● **TO DO**: In the material below, the lines containing the word "script" are required; copy each of them.

Records:
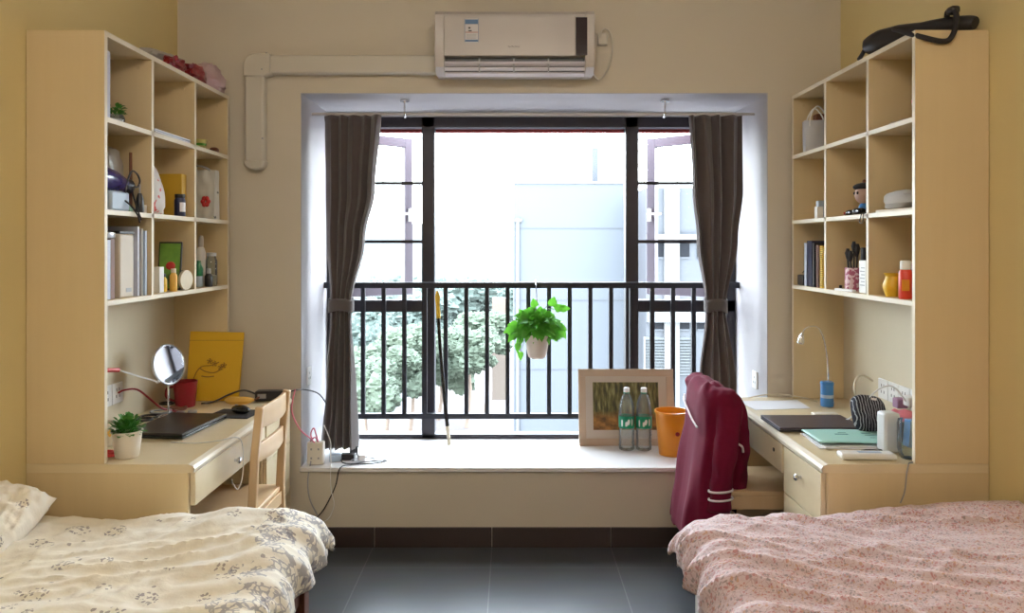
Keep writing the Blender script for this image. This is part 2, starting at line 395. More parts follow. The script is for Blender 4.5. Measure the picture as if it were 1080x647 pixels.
r_ = MB(); r_.box(BX0, BX0+.004, YB+.0, YB+.1, BZ0, BZ1); r_.box(BX1-.004, BX1, YB, YB+.1, BZ0, BZ1); r_.box(BX0, BX1, YB, YB+.1, BZ1-.004, BZ1)
struct('trim_1', r_, 'bay', smooth=False)
struct('ceiling_bay', B(BX0, BX1, YB+.1, BY+.1, BZ1, BZ1+.14), 'bay', smooth=False)
struct('trim_2', B(BX0, BX1, BY, BY+.09, 2.240, BZ1), 'bay', smooth=False)
struct('trim_3', B(BX0, BX1, YB-.022, BY+.01, BZ0-.022, BZ0), 'sill', bevel=.004)
struct('trim_4', B(BX0, BX1, BY+.092, BY+.12, 2.165, 2.24), mat('red_trim', (.30,.03,.03), .6), smooth=False)
struct('wall_bay_below', B(BX0, BX1, BY, BY+.1, 0.2, BZ0-.022), 'bay', smooth=False)
bb = MB()
xs = [XL, -1.277, -.685, -.100, .492, 1.084, XR]
for a, b_ in zip(xs, xs[1:]): bb.box(a+.0015, b_-.0015, YB-.012, YB, 0, .098)
struct('baseboard_back', bb, 'base', bevel=.001)
bb = MB()
for k in range(9): bb.box(XL, XL+.012, YN+k*.565+.0015, YN+(k+1)*.565-.0015, 0, .098)
struct('baseboard_left', bb, 'base', bevel=.001)
bb = MB()
for k in range(9): bb.box(XR-.012, XR, YN+k*.565+.0015, YN+(k+1)*.565-.0015, 0, .098)
struct('baseboard_right', bb, 'base', bevel=.001)

# ------------------------------------------------------------------ window
wf = MB(); y0, y1 = BY, BY+.075
MLX = (-.516, -.443); MRX = (.650, .723)
wf.box(BX0, BX1, y0, y1, 2.180, 2.240); wf.box(BX0, BX1, y0, y1, BZ0, BZ0+.025)
wf.box(BX0, BX0+.05, y0, y1, BZ0, 2.24); wf.box(BX1-.05, BX1, y0, y1, BZ0, 2.24)
wf.box(*MLX, y0, y1, BZ0, 2.24); wf.box(*MRX, y0, y1, BZ0, 2.24)
wf.box(BX0, MLX[0], y0, y1, 1.125, 1.192); wf.box(MRX[1], BX1, y0, y1, 1.125, 1.192)
win = struct('window_1', wf, 'frame', bevel=.003)
for z in (1.862, 1.527):
    for a, b_ in ((BX0+.05, MLX[0]), (MRX[1], BX1-.05)):
        obj('guard_bar', B(a, b_, y0+.012, y0+.028, z-.009, z+.009), 'frame', win)
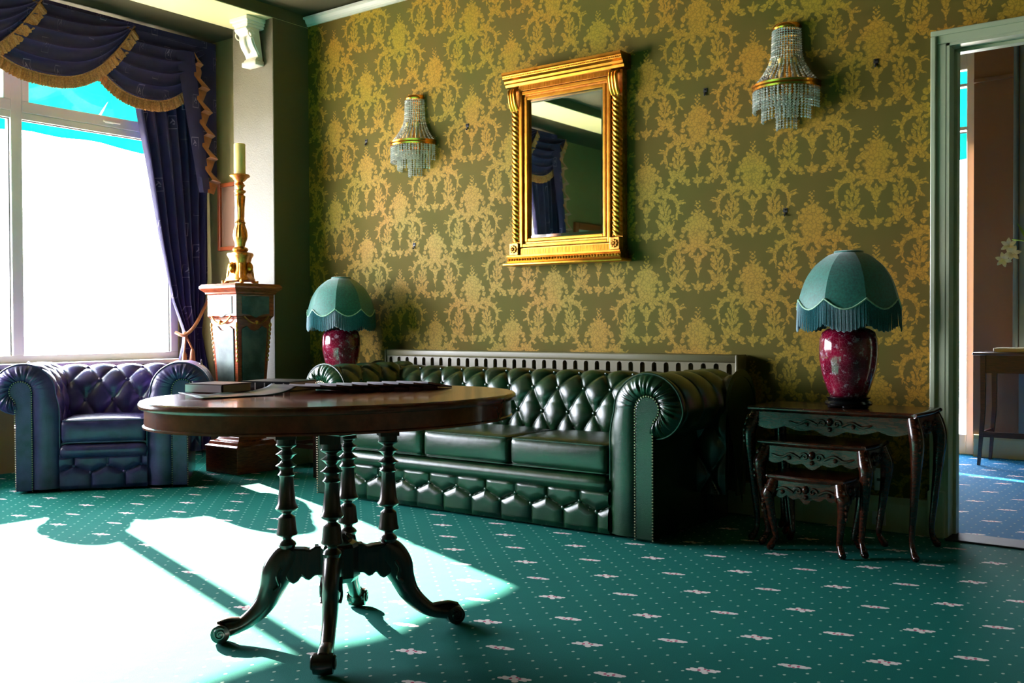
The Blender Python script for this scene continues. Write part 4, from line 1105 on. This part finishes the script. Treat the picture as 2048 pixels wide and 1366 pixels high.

● **TASK RESULT**:
Keep writing the Blender script for this image. This is part 2, starting at line 395. More parts follow. The script is for Blender 4.5. Measure the picture as if it were 1080x647 pixels.
The Blender Python script for this scene continues. Write part 4, from line 1105 on. This part finishes the script. Treat the picture as 2048 pixels wide and 1366 pixels high.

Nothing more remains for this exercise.